読む。Yomu/leggere. Leggendo “E poi” di Natsume Soseki.

   Era la stagione in cui le formiche entrano in casa. Daisuke riempì d’acqua una grande ciotola e vi dispose un mazzo di mughetti candidi con tutto il gambo. La massa dei fiorellini copriva i motivi scuri dei bordi, straripando a ogni movimento. Daisuke posò la ciotola su uno spesso dizionario, poi vi mise accanto uno zabuton e si sdraiò. La sua testa nera si trovava proprio all’ombra della ciotola e il profumo che emanava dai fiori gli riempiva le narici. Respirando quell’odore, cedette alla sonnolenza.

Giardino interno di una casa del periodo Meiji a Kurashiki. Agosto 1998.
Il giardino interno di una casa del periodo Meiji a Kurashiki. Visitata nell'agosto 1998.
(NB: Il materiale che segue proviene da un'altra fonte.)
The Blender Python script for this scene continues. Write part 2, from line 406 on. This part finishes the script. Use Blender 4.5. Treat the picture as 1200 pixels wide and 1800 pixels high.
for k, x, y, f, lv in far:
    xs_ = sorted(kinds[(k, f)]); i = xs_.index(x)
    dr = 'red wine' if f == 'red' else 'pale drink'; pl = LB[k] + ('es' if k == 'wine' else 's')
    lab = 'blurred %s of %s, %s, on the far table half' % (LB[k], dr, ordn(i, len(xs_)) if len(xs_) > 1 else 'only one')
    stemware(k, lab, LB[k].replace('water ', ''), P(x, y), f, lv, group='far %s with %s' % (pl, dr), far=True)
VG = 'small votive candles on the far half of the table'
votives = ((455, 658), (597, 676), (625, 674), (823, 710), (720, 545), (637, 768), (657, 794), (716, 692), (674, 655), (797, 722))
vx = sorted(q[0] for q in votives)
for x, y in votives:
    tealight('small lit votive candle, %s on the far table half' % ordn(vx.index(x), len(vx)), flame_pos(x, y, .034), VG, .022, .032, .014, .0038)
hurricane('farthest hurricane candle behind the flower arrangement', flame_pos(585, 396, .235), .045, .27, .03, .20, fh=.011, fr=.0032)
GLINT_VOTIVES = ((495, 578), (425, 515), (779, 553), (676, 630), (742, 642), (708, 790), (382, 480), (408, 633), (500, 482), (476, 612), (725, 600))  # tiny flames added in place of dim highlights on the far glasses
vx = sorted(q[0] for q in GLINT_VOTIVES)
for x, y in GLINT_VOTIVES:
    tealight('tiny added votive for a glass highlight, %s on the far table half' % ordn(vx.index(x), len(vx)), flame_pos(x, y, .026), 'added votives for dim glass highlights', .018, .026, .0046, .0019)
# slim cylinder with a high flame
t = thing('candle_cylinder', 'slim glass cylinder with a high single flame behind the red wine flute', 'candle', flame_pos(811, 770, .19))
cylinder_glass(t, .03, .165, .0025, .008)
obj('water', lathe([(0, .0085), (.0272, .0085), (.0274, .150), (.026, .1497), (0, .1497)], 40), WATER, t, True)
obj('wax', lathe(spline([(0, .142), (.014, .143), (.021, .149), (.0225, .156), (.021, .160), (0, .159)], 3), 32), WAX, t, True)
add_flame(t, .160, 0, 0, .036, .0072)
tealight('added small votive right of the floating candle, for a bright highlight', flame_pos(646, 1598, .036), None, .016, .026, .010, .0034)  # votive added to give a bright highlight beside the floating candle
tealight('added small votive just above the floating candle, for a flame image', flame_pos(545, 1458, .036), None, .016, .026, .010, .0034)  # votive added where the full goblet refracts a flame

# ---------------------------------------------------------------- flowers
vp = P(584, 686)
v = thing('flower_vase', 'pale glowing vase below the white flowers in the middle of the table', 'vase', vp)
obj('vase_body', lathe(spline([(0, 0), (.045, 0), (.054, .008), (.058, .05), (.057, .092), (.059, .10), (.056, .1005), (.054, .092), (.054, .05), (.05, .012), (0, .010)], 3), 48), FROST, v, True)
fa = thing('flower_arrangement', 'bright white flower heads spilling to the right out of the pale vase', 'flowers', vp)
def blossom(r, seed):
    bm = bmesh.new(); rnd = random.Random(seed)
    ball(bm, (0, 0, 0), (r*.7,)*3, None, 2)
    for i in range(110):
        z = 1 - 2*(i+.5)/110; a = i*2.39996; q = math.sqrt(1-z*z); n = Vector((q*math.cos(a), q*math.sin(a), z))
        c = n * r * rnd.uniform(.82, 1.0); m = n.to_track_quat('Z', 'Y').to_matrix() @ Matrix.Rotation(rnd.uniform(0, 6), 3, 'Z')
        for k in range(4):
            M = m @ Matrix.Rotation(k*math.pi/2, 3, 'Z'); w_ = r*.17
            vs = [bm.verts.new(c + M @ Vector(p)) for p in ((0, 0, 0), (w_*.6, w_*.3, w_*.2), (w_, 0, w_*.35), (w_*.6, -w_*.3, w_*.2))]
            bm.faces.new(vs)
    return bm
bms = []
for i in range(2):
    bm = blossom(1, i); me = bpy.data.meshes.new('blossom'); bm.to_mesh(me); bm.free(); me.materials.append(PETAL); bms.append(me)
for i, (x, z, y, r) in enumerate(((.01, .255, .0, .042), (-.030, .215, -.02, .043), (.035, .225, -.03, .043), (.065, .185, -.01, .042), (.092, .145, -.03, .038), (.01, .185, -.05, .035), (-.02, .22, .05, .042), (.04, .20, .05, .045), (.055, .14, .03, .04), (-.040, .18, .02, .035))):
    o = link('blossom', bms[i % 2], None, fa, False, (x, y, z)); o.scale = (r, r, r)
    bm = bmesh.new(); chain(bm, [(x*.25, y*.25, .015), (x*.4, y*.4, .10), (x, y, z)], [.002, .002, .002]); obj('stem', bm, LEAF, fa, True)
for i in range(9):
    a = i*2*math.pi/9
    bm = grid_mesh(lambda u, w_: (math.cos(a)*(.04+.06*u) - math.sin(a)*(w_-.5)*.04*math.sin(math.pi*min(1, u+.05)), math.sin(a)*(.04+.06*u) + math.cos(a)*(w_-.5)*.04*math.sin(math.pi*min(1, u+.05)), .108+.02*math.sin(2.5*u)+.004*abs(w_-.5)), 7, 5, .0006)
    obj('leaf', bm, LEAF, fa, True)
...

   Gli succedeva a volte di ricevere dal mondo esterno stimoli straordinariamente offensivi. Nei casi peggiori, i raggi del sole che cadevano dal cielo sereno gli erano insopportabili. In tali giornate evitava, per quanto possibile, i contatti con la società e cercava di dormire, anche in tarda mattinata o nel pomeriggio. Per conciliare il sonno, usava dei fiori dal profumo discreto e dolce. Si distendeva, chiudeva gli occhi per proteggerli dalla luce del sole, e respirava piano dal naso, finché i fiori accanto alla sua testa a poco a poco portavano la sua coscienza agitata nel mondo dei sogni. Se l’espediente aveva successo, i suoi nervi ne uscivano rigenerati, e mantenere i contatti con la società diventava relativamente facile, almeno più di prima.

   Nei due o tre giorni che seguirono l’incontro con il padre, la vista delle rose rosse che fiorivano in un angolo del giardino lo feriva, facendogli ogni volta sentire delle punture negli occhi. Allora spostava lo sguardo sulle foglie dei gigli piantati accanto alla vasca per lavarsi le mani. Su ogni foglia serpeggiavano tre o quattro venature bianche. Aveva l’impressione che da una volta all’altra quelle foglie si allungassero, e le venature ne approfittassero per fare altrettanto. Quanto ai fiori dei melograni, gli parevano ancora più vistosi e opprimenti delle rose. Il loro colore era di una tale violenza che brillava come luce tra il verde del fogliame. Anche questo spettacolo per Daisuke, nel suo umore attuale, non era sopportabile.

   Il suo umore aveva assunto, come gli accadeva a volte, una tonalità cupa. Col risultato che, trovandosi di fronte a qualcosa di luminoso, non riusciva a sopportare il contrasto. Persino le foglie dei gigli finivano col dargli fastidio, se le osservava a lungo.

   Inoltre cominciava a essere oppresso dall’ansia che pervadeva il Giappone moderno. Si trattava di un fenomeno barbaro che nasceva dalla mancanza di fiducia fra le persone. Un fenomeno psicologico che gli procurava forti turbamenti. Non era il tipo d’uomo che ami confidare nella divinità. Nella sua condizione – quella di un individuo dotato d’intelligenza – non riusciva a farlo. Era inoltre convinto che se gli uomini avessero avuto fiducia gli uni negli altri, non ci sarebbe stato bisogno di alcun dio. Gli dei acquisivano il diritto di esistere solo al fine di liberare gli uomini dal dolore ingenerato dalla reciproca diffidenza. Ne conseguiva che nei paesi dove esistevano gli dei, la gente era bugiarda. Però aveva scoperto che il Giappone moderno non aveva più fede né nella divinità, né negli uomini. E attribuiva tutto ciò alla situazione economica.

 

Questo brano è tratto da E poi, nell’edizione Neri Pozza (Vicenza 2012), un romanzo splendido tradotto magnificamente da Antonietta Pastore.

Sōseki nel suo studio.

Più lo leggo e più lo amo, Natsume Sōseki (1867-1916).